-- THE PROBLEM --
Tell how many lines have the string "from" in them, and write nothing besides the number.

-- DATA SECTION --
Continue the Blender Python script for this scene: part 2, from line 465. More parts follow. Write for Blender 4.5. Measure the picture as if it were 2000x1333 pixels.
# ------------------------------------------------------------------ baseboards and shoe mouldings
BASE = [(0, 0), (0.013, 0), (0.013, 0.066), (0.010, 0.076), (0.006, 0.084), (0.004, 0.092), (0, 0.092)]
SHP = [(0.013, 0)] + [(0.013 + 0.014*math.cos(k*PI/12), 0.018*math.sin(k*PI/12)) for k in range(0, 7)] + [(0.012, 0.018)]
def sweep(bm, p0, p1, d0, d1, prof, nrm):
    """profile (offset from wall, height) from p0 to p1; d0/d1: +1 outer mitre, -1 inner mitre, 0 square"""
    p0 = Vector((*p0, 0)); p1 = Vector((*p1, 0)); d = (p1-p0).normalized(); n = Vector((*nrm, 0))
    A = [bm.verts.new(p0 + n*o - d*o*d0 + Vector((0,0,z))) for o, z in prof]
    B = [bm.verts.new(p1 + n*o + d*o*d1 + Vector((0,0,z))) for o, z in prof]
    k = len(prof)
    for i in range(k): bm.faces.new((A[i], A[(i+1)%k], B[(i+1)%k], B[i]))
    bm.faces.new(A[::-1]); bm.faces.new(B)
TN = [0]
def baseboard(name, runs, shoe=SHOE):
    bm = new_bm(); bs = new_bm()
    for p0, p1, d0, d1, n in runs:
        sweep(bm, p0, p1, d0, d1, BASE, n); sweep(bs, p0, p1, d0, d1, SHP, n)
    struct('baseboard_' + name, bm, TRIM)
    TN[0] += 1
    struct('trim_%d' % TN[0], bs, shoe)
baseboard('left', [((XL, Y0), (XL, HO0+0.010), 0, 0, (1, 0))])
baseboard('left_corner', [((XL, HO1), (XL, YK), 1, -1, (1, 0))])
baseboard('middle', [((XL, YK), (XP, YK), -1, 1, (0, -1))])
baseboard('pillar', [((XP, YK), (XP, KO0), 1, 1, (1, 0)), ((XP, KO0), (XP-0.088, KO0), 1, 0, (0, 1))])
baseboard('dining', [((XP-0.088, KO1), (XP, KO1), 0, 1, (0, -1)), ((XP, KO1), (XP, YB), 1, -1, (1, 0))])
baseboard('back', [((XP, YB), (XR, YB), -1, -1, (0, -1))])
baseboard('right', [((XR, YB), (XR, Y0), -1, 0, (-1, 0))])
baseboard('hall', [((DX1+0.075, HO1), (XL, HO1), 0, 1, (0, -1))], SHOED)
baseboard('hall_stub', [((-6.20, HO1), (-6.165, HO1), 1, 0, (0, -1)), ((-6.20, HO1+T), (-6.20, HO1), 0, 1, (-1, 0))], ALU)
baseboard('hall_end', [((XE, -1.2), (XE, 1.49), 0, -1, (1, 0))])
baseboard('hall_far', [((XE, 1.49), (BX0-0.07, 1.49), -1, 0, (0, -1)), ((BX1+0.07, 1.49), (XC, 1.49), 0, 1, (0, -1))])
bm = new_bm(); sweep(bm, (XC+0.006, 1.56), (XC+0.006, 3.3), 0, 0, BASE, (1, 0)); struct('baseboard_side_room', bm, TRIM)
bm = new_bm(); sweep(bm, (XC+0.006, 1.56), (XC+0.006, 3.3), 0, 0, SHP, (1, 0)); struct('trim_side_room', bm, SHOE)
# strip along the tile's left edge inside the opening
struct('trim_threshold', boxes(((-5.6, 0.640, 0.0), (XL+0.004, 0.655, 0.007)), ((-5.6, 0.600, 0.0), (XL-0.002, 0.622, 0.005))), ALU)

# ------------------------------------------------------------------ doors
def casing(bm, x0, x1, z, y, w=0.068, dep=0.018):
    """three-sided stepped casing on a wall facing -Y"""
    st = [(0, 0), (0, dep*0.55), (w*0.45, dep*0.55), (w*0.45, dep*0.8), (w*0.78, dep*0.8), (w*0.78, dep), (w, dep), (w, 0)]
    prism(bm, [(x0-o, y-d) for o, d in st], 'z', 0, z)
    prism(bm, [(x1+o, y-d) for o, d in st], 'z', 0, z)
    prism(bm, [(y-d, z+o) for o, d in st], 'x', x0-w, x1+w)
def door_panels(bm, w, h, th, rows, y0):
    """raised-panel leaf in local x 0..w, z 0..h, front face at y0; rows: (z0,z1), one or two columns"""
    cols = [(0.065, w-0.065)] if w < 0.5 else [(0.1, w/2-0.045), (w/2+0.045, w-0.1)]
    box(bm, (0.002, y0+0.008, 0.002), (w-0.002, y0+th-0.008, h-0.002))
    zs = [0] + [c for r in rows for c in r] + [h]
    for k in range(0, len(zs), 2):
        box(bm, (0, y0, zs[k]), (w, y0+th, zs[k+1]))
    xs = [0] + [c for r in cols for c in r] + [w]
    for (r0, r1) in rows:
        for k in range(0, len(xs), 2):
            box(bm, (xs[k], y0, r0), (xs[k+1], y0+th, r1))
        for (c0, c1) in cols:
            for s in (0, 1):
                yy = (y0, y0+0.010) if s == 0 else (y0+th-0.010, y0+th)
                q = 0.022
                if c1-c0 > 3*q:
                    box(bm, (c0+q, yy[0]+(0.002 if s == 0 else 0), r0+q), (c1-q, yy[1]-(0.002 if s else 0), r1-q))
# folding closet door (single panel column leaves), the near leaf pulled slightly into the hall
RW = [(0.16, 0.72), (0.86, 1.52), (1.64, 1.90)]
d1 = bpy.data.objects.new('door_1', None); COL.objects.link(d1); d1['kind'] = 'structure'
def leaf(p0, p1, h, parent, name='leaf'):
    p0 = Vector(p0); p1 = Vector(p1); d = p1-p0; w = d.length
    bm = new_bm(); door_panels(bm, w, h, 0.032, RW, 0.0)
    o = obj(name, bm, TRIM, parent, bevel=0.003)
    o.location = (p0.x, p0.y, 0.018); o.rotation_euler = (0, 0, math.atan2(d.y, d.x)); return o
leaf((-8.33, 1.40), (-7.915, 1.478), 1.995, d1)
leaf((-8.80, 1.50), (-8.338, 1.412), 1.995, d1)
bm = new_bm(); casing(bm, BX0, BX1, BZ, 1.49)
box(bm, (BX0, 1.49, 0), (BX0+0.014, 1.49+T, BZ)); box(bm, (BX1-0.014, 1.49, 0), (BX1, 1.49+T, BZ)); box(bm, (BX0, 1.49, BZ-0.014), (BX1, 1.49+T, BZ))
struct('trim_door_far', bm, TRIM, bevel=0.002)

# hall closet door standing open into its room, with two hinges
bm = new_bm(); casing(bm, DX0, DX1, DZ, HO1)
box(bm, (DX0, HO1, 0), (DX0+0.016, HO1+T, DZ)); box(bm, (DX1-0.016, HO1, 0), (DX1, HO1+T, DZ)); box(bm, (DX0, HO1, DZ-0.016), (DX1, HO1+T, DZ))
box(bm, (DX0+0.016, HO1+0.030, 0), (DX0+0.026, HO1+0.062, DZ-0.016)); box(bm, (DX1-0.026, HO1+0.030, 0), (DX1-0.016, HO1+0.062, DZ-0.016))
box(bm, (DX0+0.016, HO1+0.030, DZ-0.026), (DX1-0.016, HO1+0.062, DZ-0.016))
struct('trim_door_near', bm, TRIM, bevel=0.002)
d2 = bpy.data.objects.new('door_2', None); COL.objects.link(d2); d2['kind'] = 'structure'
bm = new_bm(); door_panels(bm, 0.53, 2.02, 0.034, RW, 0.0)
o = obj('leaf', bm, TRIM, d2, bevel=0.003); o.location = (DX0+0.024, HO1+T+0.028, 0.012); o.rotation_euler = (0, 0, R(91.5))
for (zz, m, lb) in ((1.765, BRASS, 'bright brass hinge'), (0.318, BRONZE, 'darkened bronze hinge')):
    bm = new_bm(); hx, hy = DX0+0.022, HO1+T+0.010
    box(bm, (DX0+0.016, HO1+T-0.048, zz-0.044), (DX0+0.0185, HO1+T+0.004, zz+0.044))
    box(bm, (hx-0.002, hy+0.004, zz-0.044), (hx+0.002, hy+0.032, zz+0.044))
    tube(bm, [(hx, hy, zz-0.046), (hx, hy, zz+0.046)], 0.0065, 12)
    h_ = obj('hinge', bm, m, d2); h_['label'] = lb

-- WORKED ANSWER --
2